How to have a debate about innovation that actually means something
Is it possible to have a debate about innovation policy that doesn’t sound like an experiment in linguistics gone horribly wrong?
Buzzfeed’s coverage of the Turnbull government’s innovation announcement was pretty spot on: The Government’s Innovation Launch Was Packed With Incredible Marketing Bullshit. Labor MP Ed Husic’s piece in reaction to the package began with a similar bluntness: “Get ready for the buzzword bombardment.”
It’s easy to be sceptical about a lot of the discourse around innovation: its garbled vocabulary of buzzwords, its slavish devotion to the concept of the ‘entrepeneur’, its penchant for libertarianism, its willingness to butcher the word ‘imagination’, Shingy.

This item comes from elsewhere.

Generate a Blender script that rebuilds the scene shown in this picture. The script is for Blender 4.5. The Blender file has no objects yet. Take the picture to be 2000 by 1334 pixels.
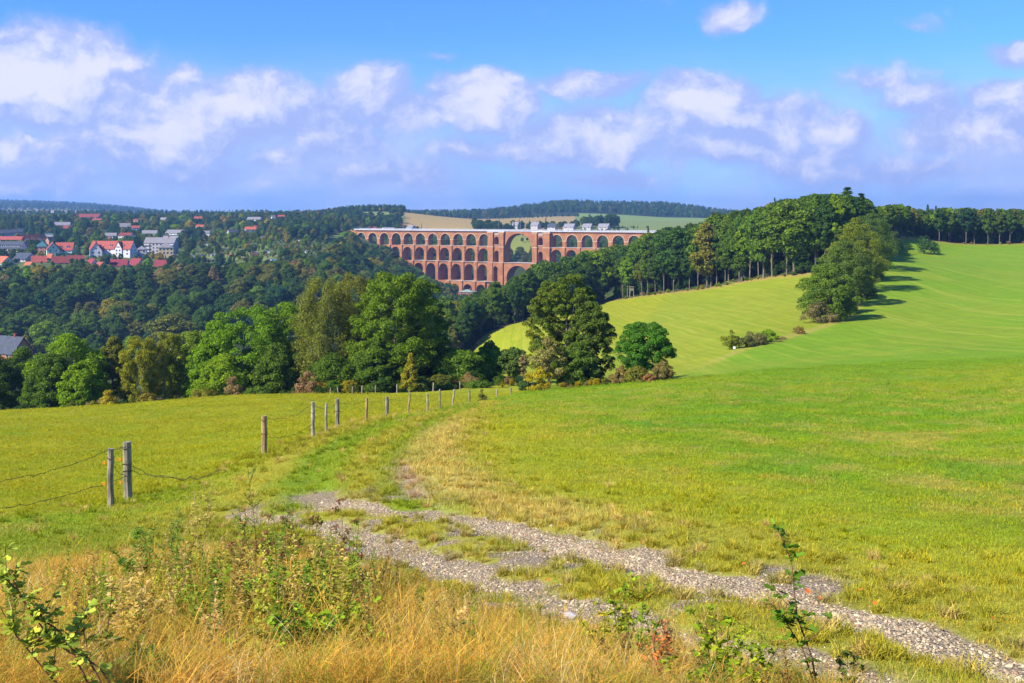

But with both parties now putting forward serious proposals to drive innovation it is worth appreciating that we are at least having a bipartisan focus on the future of the Australian economy. We’ve at last decided that properly funding the CSIRO is a good thing. We’re finally talking about Australia’s comparatively low rate of collaboration between universities and the private sector.
This is a very good thing. Away from the buzzwords, innovation should be a key component of Australia’s economic future. Across industries, greater innovation offers a way to compete in a global market that maintains the high wages and high living standards that we should expect.
But innovation policy does not exist in a politically neutral vacuum. As our debate around innovation becomes more sophisticated we have to ask who will benefit from these reforms, because there are very different ways to drive innovation and those decisions have social outcomes.
Already we are seeing a split between the two major parties. A great deal of the Liberal’s plan is pitched at venture capitalists, and the ability to write off startups as a tax concession is a clear pitch their backers in the business community.
The Labor plan has emphasised education and access, most notably in its idea to use HECS-style loans to help graduates start small businesses. Many in Labor have lamented having to share the Coalition’s newfound interest in the tech sector, they need to be articulating these differences.
An extravagant focus on the power of capital in driving innovation risks creating an economic system that excludes people from wealth. There may be political energy in recreating the success of Silicon Valley — but Australian voters are wary of the socially destructive outcomes of American-style capitalism.
The Labor Party, and social democratic parties more broadly, need to articulate a policy platform around innovation that supports our belief in social justice. We have to use our society’s capacity for science and technology to benefit everyone, rather than endlessly pleasing a cadre of venture capitalists.
To that end, one of the most interesting figures in the debate about innovation is the Italian economist Mariana Mazzucato. Her TED talk expounding the unsung role of public sector institutions in driving investment should be watched by anyone looking for a substantial discussion of what innovation actually looks like.
Last year her book, the Entrepeneurial State, beat Thomas Picketty’s celebrated ‘Capital in the 21st Century’ to win the New Statesman’s inaugural SPERI prize for political economy. She then compared her findings with Picketty’s works in a fascinating lecture about the relationship between innovation and inequality. It’s well worth watching.
Mazzucato offers a way of talking about innovation that doesn’t pander to the venture capitalist crowd, and that instead speaks to the best traditions of social democracy. It is a way of reclaiming innovation from the self-appointed ‘disruptors’ and returning it to the public who actually funds it.
The ALP, as a social democratic party of a broadly social democratic nation, has to build an economic future that benefits all Australians. Instead of talking about creating apps, we need to be talking about creating entire industries that can deliver good jobs to millions of Australians. And we need to be committed to including the poorest and most vulnerable in our success.
We can have a meaningful debate about innovation if we talk about values and the kind of society we want to create. The buzzwords and the marketing bullshit won’t stand up to it.